OBJECTIVE – Word for word, print each line of the listing below; pictures stay out.

PROVIDED DATA –
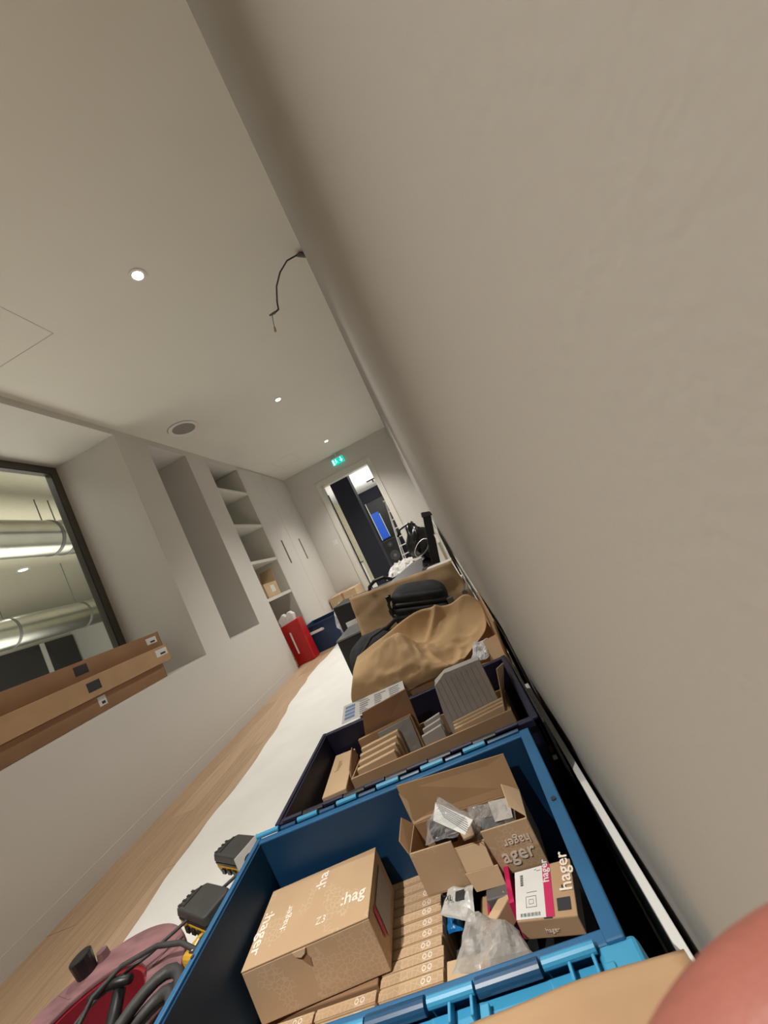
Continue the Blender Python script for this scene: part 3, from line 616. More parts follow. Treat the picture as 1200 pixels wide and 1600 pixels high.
for k in range(6): MB().slab([(-.206 + .002 * k, .636 - .0045 * k, -.4187 - .0017 * k), (-.158 + .0 * k, .590 - .0035 * k, -.4267 - .0014 * k), (-.1585, .5893 - .0035 * k, -.4267 - .0014 * k), (-.2065 + .002 * k, .6352 - .0045 * k, -.4187 - .0017 * k)], .0005).build('text_line', M['grey_text'], b1)
MB().box((-.228, .612, -.470), (-.190, .636, -.440)).build('switch_part', 'black', b1, bevel=.003); MB().box((-.180, .602, -.466), (-.158, .616, -.440)).build('metal_bracket', 'metal', b1, bevel=.002); MB().tube([(-.20, .606, -.446), (-.172, .600, -.442)], .005, 8).build('screw_pack', 'metal', b1)
b2 = bag('parts_bag', [(-.160, .600, -.470), (-.090, .592, -.470), (-.085, .640, -.458), (-.165, .650, -.455)], 'film', 'clear plastic bag with dark parts and a grey slip, right in the open box', th=.010, seed=5)
MB().slab([(-.125, .640, -.4505), (-.090, .632, -.4505), (-.093, .602, -.458), (-.122, .606, -.458)], .0006).build('printed_slip', 'paper_grey', b2)
MB().hexa([(-.155, .60, -.50), (-.105, .597, -.50), (-.105, .625, -.50), (-.155, .63, -.50)], [(-.152, .602, -.463), (-.115, .60, -.466), (-.112, .622, -.462), (-.145, .628, -.458)]).build('switch_part', 'black', b2, bevel=.004)

# labelled box on the right
lb = thing('labelled_carton', (-.088, .525, -.535), 'brown carton with a white and magenta label by the crate\'s right wall', 'cardboard box')
a, b, c, d = Vector((-.132, .503, -.5)), Vector((-.056, .487, -.5)), Vector((-.039, .558, -.5)), Vector((-.120, .565, -.5))
MB().hexa([(p.x, p.y, -.524) for p in (a, b, c, d)], [a, b, c, d]).build('carton_body', 'card', lb, bevel=.0015)
def Q(u, v, dz=.0): return L(L(a, b, u), L(d, c, u), v) + Vector((0, 0, dz))
def patch(u0, u1, v0, v1, z, m, name, par=lb): return MB().hexa([Q(u0, v0, z - .0003), Q(u1, v0, z - .0003), Q(u1, v1, z - .0003), Q(u0, v1, z - .0003)], [Q(u0, v0, z), Q(u1, v0, z), Q(u1, v1, z), Q(u0, v1, z)]).build(name, m, par)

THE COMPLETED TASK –
Continue the Blender Python script for this scene: part 3, from line 616. More parts follow. Treat the picture as 1200 pixels wide and 1600 pixels high.
for k in range(6): MB().slab([(-.206 + .002 * k, .636 - .0045 * k, -.4187 - .0017 * k), (-.158 + .0 * k, .590 - .0035 * k, -.4267 - .0014 * k), (-.1585, .5893 - .0035 * k, -.4267 - .0014 * k), (-.2065 + .002 * k, .6352 - .0045 * k, -.4187 - .0017 * k)], .0005).build('text_line', M['grey_text'], b1)
MB().box((-.228, .612, -.470), (-.190, .636, -.440)).build('switch_part', 'black', b1, bevel=.003); MB().box((-.180, .602, -.466), (-.158, .616, -.440)).build('metal_bracket', 'metal', b1, bevel=.002); MB().tube([(-.20, .606, -.446), (-.172, .600, -.442)], .005, 8).build('screw_pack', 'metal', b1)
b2 = bag('parts_bag', [(-.160, .600, -.470), (-.090, .592, -.470), (-.085, .640, -.458), (-.165, .650, -.455)], 'film', 'clear plastic bag with dark parts and a grey slip, right in the open box', th=.010, seed=5)
MB().slab([(-.125, .640, -.4505), (-.090, .632, -.4505), (-.093, .602, -.458), (-.122, .606, -.458)], .0006).build('printed_slip', 'paper_grey', b2)
MB().hexa([(-.155, .60, -.50), (-.105, .597, -.50), (-.105, .625, -.50), (-.155, .63, -.50)], [(-.152, .602, -.463), (-.115, .60, -.466), (-.112, .622, -.462), (-.145, .628, -.458)]).build('switch_part', 'black', b2, bevel=.004)

# labelled box on the right
lb = thing('labelled_carton', (-.088, .525, -.535), 'brown carton with a white and magenta label by the crate\'s right wall', 'cardboard box')
a, b, c, d = Vector((-.132, .503, -.5)), Vector((-.056, .487, -.5)), Vector((-.039, .558, -.5)), Vector((-.120, .565, -.5))
MB().hexa([(p.x, p.y, -.524) for p in (a, b, c, d)], [a, b, c, d]).build('carton_body', 'card', lb, bevel=.0015)
def Q(u, v, dz=.0): return L(L(a, b, u), L(d, c, u), v) + Vector((0, 0, dz))
def patch(u0, u1, v0, v1, z, m, name, par=lb): return MB().hexa([Q(u0, v0, z - .0003), Q(u1, v0, z - .0003), Q(u1, v1, z - .0003), Q(u0, v1, z - .0003)], [Q(u0, v0, z), Q(u1, v0, z), Q(u1, v1, z), Q(u0, v1, z)]).build(name, m, par)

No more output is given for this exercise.